Use organic rice and filtered drinking water. White rice will yield the most starch, while brown and wild rice contain more of the other nutrients. You can also mix your rices. 

  • Rinse your chosen rice to remove impurities.
  • For each cup of rice add 5 cups of soaking water.
  • Stir gently for a few minutes to release nutrients.
  • Allow the rice to soak (30-60 minutes for white rice, or overnight for brown).
  • Strain the water off into a cooking pot (at this point you can cook the grains as normal and enjoy).
  • According to Yao tradition, citrus peels are added to improve the effects and the scent of fermented rice water. Use one whole orange peel per five cups of water.
  • Over medium heat, boil the rice water with peels for 10 minutes.
  • Allow the rice water to cool, then pour into jars for fermentation. You can distribute the peels in the jars or discard them.
  • To ferment the water, allow the jar to sit, loosely covered, for three days at cool to room temperature, out of direct sunlight.

Using rice water for healthy hair

Yao women use rice water alone to wash and condition their hair. The treatment can vary from one one-hour application per week during the colder months, to a 20 minute application every two to three days during the summer.

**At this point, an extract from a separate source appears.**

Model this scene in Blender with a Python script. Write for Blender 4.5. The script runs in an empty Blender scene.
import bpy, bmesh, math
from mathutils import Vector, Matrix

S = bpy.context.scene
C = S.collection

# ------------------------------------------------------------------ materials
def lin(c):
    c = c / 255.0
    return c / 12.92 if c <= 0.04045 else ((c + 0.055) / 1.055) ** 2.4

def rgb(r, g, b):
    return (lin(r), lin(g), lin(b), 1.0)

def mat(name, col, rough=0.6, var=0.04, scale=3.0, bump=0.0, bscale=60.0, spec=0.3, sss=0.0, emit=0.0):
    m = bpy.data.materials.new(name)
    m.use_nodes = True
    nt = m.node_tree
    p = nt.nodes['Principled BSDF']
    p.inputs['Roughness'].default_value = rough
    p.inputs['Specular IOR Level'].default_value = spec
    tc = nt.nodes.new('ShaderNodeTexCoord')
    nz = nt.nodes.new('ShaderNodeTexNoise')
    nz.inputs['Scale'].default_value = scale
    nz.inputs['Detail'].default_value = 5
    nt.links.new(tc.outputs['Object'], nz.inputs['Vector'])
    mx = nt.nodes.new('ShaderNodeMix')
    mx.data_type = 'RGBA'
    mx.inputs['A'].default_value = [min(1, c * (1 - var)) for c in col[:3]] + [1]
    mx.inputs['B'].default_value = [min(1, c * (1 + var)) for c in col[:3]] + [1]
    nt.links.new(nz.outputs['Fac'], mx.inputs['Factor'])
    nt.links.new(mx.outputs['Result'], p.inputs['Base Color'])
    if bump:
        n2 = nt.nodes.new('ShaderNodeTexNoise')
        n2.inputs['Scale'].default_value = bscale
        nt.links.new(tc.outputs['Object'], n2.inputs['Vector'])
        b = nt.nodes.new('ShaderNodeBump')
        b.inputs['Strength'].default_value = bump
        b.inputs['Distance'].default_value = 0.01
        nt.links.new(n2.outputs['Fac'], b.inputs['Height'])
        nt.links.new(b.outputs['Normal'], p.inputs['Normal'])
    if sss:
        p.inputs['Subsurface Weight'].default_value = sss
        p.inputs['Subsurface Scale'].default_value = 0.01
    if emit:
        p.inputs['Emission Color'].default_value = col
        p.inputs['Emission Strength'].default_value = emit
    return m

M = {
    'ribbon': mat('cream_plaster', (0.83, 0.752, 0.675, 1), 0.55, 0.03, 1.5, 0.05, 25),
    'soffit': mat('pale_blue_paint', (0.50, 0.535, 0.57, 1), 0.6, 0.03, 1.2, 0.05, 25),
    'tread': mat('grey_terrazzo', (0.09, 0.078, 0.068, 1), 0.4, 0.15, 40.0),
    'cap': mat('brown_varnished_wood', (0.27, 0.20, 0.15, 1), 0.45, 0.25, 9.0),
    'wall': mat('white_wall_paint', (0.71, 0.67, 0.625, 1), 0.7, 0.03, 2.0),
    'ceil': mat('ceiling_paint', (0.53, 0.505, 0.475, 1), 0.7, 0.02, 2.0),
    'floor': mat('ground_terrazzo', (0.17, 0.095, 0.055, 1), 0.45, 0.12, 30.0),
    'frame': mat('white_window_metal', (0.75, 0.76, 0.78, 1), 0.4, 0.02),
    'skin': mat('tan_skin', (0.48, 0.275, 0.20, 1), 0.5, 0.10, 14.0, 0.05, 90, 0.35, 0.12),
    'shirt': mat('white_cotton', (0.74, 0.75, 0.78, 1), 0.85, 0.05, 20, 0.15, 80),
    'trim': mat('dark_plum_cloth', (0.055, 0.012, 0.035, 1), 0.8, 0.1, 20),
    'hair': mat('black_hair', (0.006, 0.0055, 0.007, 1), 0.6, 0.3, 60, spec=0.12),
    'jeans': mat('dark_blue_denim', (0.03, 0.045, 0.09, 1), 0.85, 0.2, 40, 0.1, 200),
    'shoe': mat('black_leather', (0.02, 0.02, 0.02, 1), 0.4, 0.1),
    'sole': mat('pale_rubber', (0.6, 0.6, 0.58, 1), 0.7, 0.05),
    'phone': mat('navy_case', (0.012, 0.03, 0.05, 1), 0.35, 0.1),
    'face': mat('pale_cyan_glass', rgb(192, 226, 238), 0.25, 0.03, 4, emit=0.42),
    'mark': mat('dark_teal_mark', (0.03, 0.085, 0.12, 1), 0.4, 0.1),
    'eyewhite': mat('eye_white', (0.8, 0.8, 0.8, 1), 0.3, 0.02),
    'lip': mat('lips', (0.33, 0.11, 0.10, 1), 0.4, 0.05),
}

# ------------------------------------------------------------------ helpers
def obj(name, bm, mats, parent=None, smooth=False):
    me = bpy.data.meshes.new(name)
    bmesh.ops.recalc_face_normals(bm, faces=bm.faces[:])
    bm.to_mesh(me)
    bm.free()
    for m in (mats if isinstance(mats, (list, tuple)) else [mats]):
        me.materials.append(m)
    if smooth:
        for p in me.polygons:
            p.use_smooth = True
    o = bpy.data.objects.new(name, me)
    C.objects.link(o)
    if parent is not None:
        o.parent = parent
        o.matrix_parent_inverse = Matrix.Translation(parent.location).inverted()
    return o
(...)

  • First, detangle your hair with a wide-tooth comb.
  • Hang your hair over a large bowl, and begin by wetting the ends with rice water. 
  • Wet and massage the water into the hair as you gradually work your way up to the roots (the water in the bowl can be re-applied to wet and massage the scalp if you run out).
  • Gently twist your hair around your head and secure it with a comb. You can cover it with a shower cap and a warm towel, but the Yao women do not. 
  • After 20 minutes to one hour, rinse the hair thoroughly (until the water runs clear) with filtered water. 

Alternative applications for rice water

Fermented rice water can also be used to make other natural, hair-care products. 

  • For a simple hair-growth stimulant, simply combine fermented rice water with 1 tbsp. castor oil in a small spray bottle. Apply to the scalp and leave it on for 30 minutes to several hours before washing the hair. 
  • For a strengthening rinse, freeze a portion of your fermented rice water in ice cube trays. After regular washing, rinse with two rice cubes dissolved in two cups of filtered water. Massage in and let it sit for five minutes before rinsing lightly.
  • For a conditioning mask, blend 3 tbsp. fermented rice water with 2 tbsp. cooked rice and 1 tbsp. coconut oil. Massage into hair and scalp 30 minutes before washing.